Despite the extra time that a 24bit/192kHz or even a 24bit/96kHz cutting master would have taken to create there was, according to Magee, no real deadline for this project. So the reason for using the 44.1kHz files was? “I was told to use these 24bits (files), so that’s what we used, it was the most practical”.

   Practical? Because of the cutter head, according to Magee. “It has a limited frequency response and cuts off at 24kHz. There is nothing above that. As a cutting engineer, anything of significant level above 16kHz is dangerous. You don’t want that going to your cutter head because it gets very hot and can destroy it. It wouldn’t have mattered if the signal had gone to 192kHz or 96kHz, it wouldn’t have been on the record because you can’t cut it, you can’t hear it and I wouldn’t want it there anyway because a stray signal at 60kHz would destroy the lathe head.
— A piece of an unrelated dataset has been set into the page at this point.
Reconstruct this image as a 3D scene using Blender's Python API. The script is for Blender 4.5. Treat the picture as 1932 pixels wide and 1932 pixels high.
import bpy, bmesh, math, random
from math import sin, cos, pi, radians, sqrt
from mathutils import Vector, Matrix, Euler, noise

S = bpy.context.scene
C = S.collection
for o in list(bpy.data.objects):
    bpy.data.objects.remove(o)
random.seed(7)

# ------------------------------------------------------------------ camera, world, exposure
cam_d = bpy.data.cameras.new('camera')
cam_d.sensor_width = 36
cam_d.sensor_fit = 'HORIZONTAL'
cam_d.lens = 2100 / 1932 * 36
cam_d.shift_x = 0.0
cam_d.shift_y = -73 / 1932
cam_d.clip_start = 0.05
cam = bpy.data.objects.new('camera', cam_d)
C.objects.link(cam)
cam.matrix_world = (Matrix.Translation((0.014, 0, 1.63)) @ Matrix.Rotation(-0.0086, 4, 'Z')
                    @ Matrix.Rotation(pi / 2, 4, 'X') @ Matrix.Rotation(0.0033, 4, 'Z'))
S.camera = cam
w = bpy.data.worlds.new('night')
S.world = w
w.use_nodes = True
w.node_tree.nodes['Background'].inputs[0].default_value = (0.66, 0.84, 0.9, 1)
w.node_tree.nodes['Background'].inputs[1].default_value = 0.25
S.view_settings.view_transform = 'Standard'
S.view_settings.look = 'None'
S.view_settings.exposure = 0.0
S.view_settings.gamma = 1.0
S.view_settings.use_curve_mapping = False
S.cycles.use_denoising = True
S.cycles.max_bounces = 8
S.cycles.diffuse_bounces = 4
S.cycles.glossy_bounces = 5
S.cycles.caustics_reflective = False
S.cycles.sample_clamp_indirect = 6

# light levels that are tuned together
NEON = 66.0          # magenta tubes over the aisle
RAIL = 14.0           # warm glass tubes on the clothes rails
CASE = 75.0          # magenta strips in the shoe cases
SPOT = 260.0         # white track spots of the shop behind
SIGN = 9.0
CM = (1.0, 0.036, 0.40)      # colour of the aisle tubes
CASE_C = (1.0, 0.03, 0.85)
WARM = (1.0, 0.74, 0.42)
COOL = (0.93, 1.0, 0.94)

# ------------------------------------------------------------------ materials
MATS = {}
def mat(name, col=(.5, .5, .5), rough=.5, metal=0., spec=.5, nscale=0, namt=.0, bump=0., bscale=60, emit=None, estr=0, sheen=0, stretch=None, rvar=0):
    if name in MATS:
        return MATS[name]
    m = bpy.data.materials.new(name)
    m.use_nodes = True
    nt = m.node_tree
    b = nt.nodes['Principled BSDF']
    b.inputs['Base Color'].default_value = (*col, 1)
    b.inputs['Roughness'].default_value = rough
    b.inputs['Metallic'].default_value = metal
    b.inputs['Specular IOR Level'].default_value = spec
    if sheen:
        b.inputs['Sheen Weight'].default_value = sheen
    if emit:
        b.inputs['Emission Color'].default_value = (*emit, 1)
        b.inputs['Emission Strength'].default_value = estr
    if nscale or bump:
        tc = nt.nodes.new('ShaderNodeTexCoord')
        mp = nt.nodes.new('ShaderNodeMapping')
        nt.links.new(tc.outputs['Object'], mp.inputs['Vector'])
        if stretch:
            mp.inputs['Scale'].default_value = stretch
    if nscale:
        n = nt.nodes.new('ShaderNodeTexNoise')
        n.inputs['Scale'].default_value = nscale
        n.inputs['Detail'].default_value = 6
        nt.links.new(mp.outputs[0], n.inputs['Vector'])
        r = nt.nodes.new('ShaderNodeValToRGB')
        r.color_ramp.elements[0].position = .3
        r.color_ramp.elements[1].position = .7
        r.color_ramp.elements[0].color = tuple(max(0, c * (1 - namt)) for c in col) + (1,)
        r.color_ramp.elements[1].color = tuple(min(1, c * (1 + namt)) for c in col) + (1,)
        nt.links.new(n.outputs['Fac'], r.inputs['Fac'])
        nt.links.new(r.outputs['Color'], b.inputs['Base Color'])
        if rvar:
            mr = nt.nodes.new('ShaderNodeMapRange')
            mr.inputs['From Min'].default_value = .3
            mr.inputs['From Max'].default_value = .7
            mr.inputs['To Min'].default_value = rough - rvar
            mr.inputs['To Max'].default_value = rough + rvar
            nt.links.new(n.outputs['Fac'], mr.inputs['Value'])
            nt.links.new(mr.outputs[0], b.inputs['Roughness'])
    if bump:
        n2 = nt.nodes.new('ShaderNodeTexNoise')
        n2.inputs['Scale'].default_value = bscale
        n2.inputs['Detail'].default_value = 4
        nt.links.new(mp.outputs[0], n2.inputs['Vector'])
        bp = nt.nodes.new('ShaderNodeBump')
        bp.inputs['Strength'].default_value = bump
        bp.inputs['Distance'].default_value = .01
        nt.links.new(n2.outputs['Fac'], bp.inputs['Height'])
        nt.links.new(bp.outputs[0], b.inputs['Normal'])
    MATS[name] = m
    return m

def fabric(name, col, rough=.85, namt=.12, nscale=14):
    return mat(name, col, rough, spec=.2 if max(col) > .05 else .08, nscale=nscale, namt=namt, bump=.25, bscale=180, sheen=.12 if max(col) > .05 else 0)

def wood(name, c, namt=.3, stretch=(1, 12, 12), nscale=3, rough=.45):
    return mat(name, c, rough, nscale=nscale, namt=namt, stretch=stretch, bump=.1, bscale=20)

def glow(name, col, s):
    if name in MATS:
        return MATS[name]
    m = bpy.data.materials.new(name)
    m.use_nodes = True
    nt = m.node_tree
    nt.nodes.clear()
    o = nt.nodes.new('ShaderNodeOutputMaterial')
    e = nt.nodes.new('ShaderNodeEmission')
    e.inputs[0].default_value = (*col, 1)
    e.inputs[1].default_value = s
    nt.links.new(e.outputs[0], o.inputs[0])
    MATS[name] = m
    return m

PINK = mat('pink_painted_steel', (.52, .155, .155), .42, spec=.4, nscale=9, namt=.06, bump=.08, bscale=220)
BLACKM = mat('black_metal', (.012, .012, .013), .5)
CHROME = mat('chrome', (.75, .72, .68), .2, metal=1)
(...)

The most important part is that it's 24bit, not that it's 96kHz or 192kHz (sample rate) because the cutter head won’t even cut content up to 48kHz”. 

   According to Magee, you’re far better off having a decent ADC (Analogue-to-Digital Convertor, a high-specification design from Prism in Abbey Road’s case) and a clean 24bit signal if you are capturing all of those extra highs. “The reason 24bit is important is because, in 16bit audio CD play, when you get down to -50 something then you start getting quantisation. The signal can’t make up its mind whether it’s a one or a zero. You end up with a buzzy sound. At 24bit, you get no perceivable noise”.

   Audiophiles will be happy to hear that no compression has been added to the vinyl masters, while a decision to use Direct Metal Master cutting process to enhance detail was rejected by Apple in favour of the warmer sound of lacquers. The only processing done was a series of precise and targeted removals of sibilance which, with Cedia Retouch, is almost surgical in its accuracy and doesn’t affect adjacent frequencies as older systems did.

   On other points of note, the contentious George Martin 1986 stereo mixes for ‘Help!’ and ‘Rubber Soul’ that surfaced in the CD version of the Stereo box set have also appeared within this vinyl box set. The original stereo mixes can currently be found in the CD Mono box set. There is no information about which version will appear in the future Beatles On Mono box set.